LANCASTER, Pa. — More trains plus faster trains continues to equal more riders at the Lancaster Amtrak station.

Amtrak ridership here exceeded 500,000 for the first time ever in the latest fiscal year, the state Department of Transportation announced Monday.

Ridership at the Lancaster Amtrak station hit a record 500,282 for the fiscal year that ended June 30, according to PennDOT.

That was up 1.8 percent from 491,384 in the prior fiscal year.

It also marked the eighth consecutive annual increase in ridership here, though the margins have gotten much narrower.

The Lancaster station is on Amtrak’s “Keystone Corridor,” the Harrisburg-Philadelphia line which also had a record year — 5.4 million riders.

PennDOT spokeswoman Erin Waters said the new statistics show a recent major upgrade of the corridor still is yielding benefits.

PennDOT, Amtrak and the Federal Transit Administration completed a $145 million overall of the line in 2006.

The six-year project added a third more trains, smoothed the ride and cut travel times without boosting fares.

The timing of the project couldn’t have been better.

After Amtrak service was improved, she said, traffic congestion worsened and gas prices rose.

That combination of factors has prompted more people to give the train a try, she said.

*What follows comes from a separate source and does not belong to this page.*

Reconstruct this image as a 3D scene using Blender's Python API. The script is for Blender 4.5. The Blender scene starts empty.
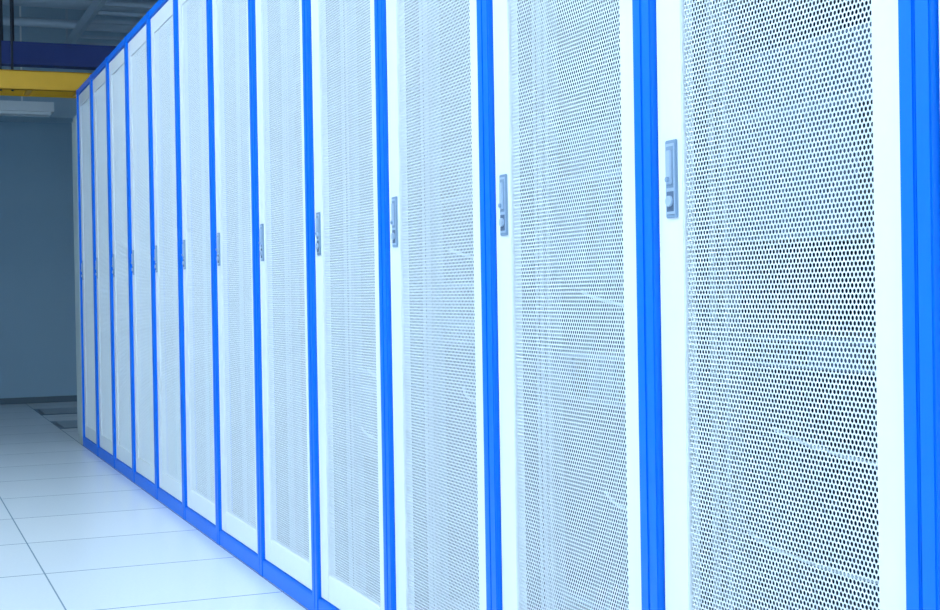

The Lancaster Amtrak station’s latest ridership is 35.9 percent above the 368,076 riders who traveled by train the year before the project’s completion.

“People are looking for alternatives,” Waters said.

Yet the rate of growth in ridership is slowing.

In the first two years following the upgrade, ridership at the Lancaster Amtrak station rose by more than 50,000 annually.

The latest rise at the McGovern Avenue station is a mere 9,000, perhaps a sign that the recession is restraining Amtrak’s progress.

Ridership at a station (or on the corridor) is defined as the number of people who board a train there plus the number who disembark there.

Mass-transit advocates are hoping that another major construction project invigorates the fading growth in ridership here.

That project is the $12 million renovation of the Lancaster Amtrak station, now under way.

The 81-year-old station is getting more parking and better passenger dropoff and pickup points, among other improvements.

Completion is set for September 2011.

Also sure to influence local ridership are two changes made by Amtrak in July to its local service.

The passenger rail service gave back nearly all of the savings in time achieved in 2006, but eliminated its higher midday fares.

Amtrak’s speediest trip between Lancaster and Philadelphia was slowed to 73 minutes from 63 minutes, effective last month.

Before the improvements enacted in the 2006 project, the Lancaster-Philadelphia ride lasted 76 minutes, according to newspaper files.

However, Amtrak also simplified its fare structure. It extended lower early-morning fares to throughout the day, eliminating higher midday fares.